Che altro può dire il cinema sul Medio Oriente? Che altro può mettere in scena Hollywood per imbastire in terra araba l'ennesima
spy-story piena di colpi di scena e inseguimenti mozzafiato? La risposta la suggeriscono David Ignatius (l'autore del libro "
Body of Lies"), William Monahan (che ne ha tratto un copione per il grande schermo) e Ridley Scott (che ormai sforna pellicole come se piovesse). Un complesso triangolo, composto da un grosso dirigente della Cia, Ed Hoffman, da un suo agente spedito sul territorio, Roger Ferris, e dal capo dei servizi segreti giordani, Hani, si muove tra svariate
location per provare a incastrare lo sceicco del terrore Al-Saleem, che sta spargendo sangue e terrore in tutta Europa.
Ancora una volta, il cinema americano guarda a Est per riflettere sulle ceneri dell'11 settembre. Nella storia di "Nessuna verità" non c'è nessuna nuova chiave di lettura. Torna la Cia, bugiarda e cinica, che ragiona di guerra dai giardini di Washington, pronta a sacrificare ignari informatori pur di raggiungere uno scopo che è sempre più lontano. C'è di nuovo lo spaccato di vita della civiltà araba, che vive sulla propria pelle i disastri di una guerra non voluta e neanche capita. E poi c'è, ancora una volta, l'uomo che si accorge dell'impossibilità di vincere senza vivere sul territorio: "Sei a milioni di chilometri da qui, come pensi di capire veramente che succede?", domanda a un certo punto un esausto Ferries (Leonardo DiCaprio, in grandissima forma) al suo capo Hoffman (Russell Crowe, bolso e appesantito come non mai). Il senso del film sta nella novità del personaggio di Hani (interpretato da Mark Strong). Apparentemente distratto, disinteressato a una vera pace duratura, preso più dalla difesa del suo feudo giordano, sarà lui, infine, a dare una lezione ai due americani: senza ascoltare chi in Medio Oriente ci vive da sempre, il terrore non si potrà mai sconfiggere.
Ridley Scott padroneggia la scottante materia, scadendo pochissime volte nella retorica spicciola. Nonostante la sceneggiatura non sia certo un campione di acume intellettuale e politico, il regista di "Alien" conferma il suo buono stato di forma, tirando fuori un robusto film di genere che tiene incollati dall'inizio alla fine. Con la sua solita magniloquenza (abbondanza di riprese a ogni scena, montaggio di Pietro Scalia come sempre pomposo) Scott compensa con lo spettacolo visivo le cadute di stile dello
script. Crowe è ovviamente troppo cinico, DiCaprio è obbligatoriamente troppo coinvolto, il sottotesto sentimentale è abbastanza appeso al nulla.
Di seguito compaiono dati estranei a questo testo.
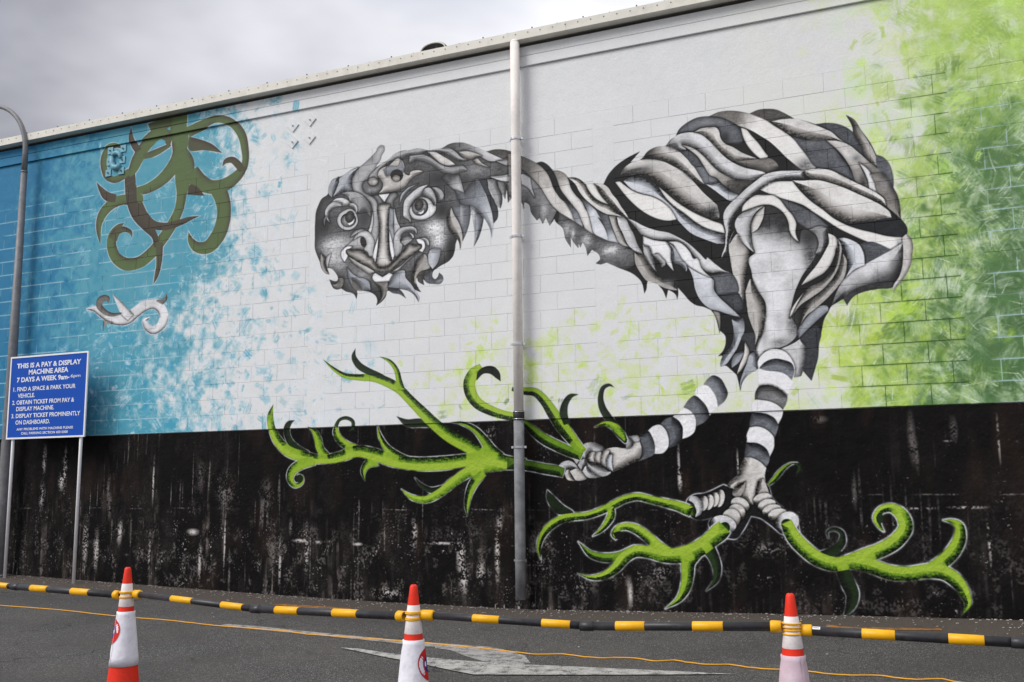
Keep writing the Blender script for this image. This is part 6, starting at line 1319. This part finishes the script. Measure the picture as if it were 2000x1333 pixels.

Però, si nota la mano sapiente di un vero autore: ripensando a vari film con lo stesso canovaccio (intrigo-Iraq-spionaggio), questo lavoro di Scott ha molte meno sbavature. Ambiziosa anche la scelta di attenersi al romanzo d'origine nel mantenere intatta la frammentazione di scenari: Iraq, Giordania, Siria, Turchia, Stati Uniti, Inghilterra, Olanda, Dubai. Con un susseguirsi di dissolvenze in nero e didascalie bianche, ci spostiamo in continuazione: la guerra globale è anche questo, una serie infinita di tracce sparse in giro per il globo.
"Nessuna verità" è anche una contrapposizione di caratteri: meno efficace, certo, di quella che meno di un anno fa avevamo visto in "
American Gangster" (che resta la cosa migliore che Scott abbia prodotto ultimamente), ma pur sempre tema centrale della nuova pellicola. I corpi di Hoffman e Ferries sono lo stereotipo di come gli americani vivono il perenne stato di belligeranza. Da una parte, l'impacciato, goffo dirigente che sbuffa ogni volta che non sa prendere la decisione giusta; dall'altra, il volto tumefatto e le ferite che continuano a sanguinare di chi rischia sul campo, ogni giorno, di finire torturato e ripreso da una videocamera in qualche tugurio da un nemico di cui non si sa, dopo tutto, ancora nulla.